ALEXANDER NASMYTH (SCOTTISH 1758-1840) ◆
DALHOUSIE CASTLE
£35,200
Scottish Paintings & Sculpture
Auction: Evening Sale: 08 June 2023 | From 18:00
Description
Oil on canvas
Dimensions
112cm x 167cm (44in x 66in)
Provenance
Literature: J. C. B. Cooksey, Alexander Nasmyth HRSA, 1758-1840: A Man of the Scottish Renaissance, Haddington, 1991, p.100, ill.Q5
Footnote
Note: By the 1800s Alexander Nasmyth's skill as a landscape painter was such that he was confident working on an ambitious scale, yet due to the numerous demands on his time relatively few pictures survive from this period. Between 1790 and 1810 he was remarkably industrious: in addition to supporting his large young family, he was setting up an art school where he taught classes and was also working on an ever-expanding portfolio of theatrical, engineering and landscape design projects. Nasmyth came from a line of architect-builders, and as a youth had been trained to take over the family business by his father but opted to pursue painting instead. It was not until later in life that he began to take on architectural and landscape-design commissions, embodying the Italian ideal of the architetto-pittore.
James Nasmyth wrote: ‘My father was much employed in assisting the noblemen and landed gentry in improving the landscape appearance of their estates, especially when seen from their mansion windows. His fine taste, and his love of natural scenery gave him great advantages in this respect… he designed alterations of the old buildings so as to preserve their romantic features, and at the same time to fit them for all the requirements of modern domestic life.’ (ed.
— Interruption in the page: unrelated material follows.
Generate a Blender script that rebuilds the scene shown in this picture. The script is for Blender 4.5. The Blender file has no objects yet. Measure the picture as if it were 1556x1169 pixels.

S. Smiles James Nasmyth, Engineer: An Autobiography, London, 1883, pp.36-37)
Nasmyth often presented his clients with artworks which illustrated his proposed improvements to their estates, and it is possible that it was in this architetto-pittore capacity that Nasmyth painted Dalhousie Castle in Cockpen, Midlothian. (J. C. Loudon, An Encyclopaedia of Gardening, London, 1822, p.1250, no.2218) The sweeping landscape incorporates views of the thirteenth-century redstone castle and its strategic vantage point over the River Esk, all set against rolling hills stretching into the distance. The pleasures of the grounds are demonstrated by several figural vignettes: hunters and their dogs rest in the foreground; a pair fish by the Esk; animals graze throughout. Particular attention is drawn to the dramatic views enjoyed on the approach to Dalhousie, with various figures accompanied by dogs walking up the gently curving path, and a waiting horse and carriage outside the Castle.
Dalhousie Castle affords the viewer an interesting insight into Nasmyth’s practice during a period when he produced few paintings, and is of exceptionally fine quality. It possesses all the hallmarks of the artist’s hand, including the distinctive ‘Nasmyth-style’ craggy trees, meticulous detail, a soft, golden light, and the use of dark framing devices around the edges of the picture to enhance its sense of depth and theatricality. The result is a highly evocative bucolic vision realised on a monumental scale.